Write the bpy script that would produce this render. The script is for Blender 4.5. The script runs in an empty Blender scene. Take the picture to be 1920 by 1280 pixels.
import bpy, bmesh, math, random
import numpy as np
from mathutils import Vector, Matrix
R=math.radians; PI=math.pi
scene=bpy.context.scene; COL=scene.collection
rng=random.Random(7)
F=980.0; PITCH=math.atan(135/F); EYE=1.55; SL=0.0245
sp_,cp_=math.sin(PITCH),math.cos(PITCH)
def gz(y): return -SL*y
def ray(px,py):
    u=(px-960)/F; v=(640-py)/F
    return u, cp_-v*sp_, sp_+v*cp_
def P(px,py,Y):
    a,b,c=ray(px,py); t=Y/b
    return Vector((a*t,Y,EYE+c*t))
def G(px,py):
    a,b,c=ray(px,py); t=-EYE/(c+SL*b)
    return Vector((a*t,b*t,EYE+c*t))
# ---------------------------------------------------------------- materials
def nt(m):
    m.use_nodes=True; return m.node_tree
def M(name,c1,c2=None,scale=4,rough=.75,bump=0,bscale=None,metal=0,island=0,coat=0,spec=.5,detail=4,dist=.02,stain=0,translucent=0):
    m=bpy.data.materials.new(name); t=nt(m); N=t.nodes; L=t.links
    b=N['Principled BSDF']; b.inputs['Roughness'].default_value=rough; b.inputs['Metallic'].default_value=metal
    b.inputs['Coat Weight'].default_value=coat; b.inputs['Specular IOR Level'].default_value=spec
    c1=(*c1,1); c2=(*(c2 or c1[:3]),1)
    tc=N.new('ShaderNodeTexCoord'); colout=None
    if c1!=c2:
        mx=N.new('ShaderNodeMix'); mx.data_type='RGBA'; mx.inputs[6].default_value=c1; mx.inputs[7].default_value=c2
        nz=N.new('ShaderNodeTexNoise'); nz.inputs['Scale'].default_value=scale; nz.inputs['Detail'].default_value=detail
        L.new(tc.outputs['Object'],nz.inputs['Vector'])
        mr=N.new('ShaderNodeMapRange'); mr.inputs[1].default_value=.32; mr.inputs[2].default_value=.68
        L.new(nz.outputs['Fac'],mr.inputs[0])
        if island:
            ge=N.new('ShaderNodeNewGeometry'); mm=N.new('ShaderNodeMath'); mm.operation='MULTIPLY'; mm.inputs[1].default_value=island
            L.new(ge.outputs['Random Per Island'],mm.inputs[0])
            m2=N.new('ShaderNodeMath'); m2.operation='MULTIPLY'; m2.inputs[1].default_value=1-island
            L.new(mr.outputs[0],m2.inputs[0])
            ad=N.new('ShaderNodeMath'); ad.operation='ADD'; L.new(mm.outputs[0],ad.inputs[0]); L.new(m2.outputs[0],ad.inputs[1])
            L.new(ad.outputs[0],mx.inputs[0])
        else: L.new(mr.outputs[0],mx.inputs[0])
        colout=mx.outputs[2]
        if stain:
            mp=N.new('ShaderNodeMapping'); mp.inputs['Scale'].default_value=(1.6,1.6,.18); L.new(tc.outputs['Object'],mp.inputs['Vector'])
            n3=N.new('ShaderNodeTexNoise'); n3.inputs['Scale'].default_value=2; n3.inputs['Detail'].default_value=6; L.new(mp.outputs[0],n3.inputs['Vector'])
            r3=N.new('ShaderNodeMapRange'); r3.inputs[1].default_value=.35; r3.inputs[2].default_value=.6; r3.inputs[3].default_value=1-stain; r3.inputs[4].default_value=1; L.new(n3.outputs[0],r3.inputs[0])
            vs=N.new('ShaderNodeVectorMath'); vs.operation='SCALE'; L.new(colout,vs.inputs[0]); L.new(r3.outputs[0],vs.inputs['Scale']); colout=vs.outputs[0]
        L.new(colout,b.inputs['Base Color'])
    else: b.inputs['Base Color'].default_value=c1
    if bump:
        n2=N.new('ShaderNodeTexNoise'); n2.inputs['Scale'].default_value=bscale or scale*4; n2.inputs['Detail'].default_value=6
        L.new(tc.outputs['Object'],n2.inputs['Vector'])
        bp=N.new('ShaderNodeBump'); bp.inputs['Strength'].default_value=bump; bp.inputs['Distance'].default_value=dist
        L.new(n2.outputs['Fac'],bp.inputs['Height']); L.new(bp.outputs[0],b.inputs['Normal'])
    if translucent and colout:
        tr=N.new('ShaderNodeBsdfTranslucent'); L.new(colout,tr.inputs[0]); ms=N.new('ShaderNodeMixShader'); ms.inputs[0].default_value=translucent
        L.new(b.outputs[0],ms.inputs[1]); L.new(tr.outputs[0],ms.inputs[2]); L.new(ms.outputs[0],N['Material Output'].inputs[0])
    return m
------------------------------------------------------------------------
What is being asked:
Copy every single line of the material above that holds "scene".

Finished task:
Write the bpy script that would produce this render. The script is for Blender 4.5. The script runs in an empty Blender scene. Take the picture to be 1920 by 1280 pixels.
scene=bpy.context.scene; COL=scene.collection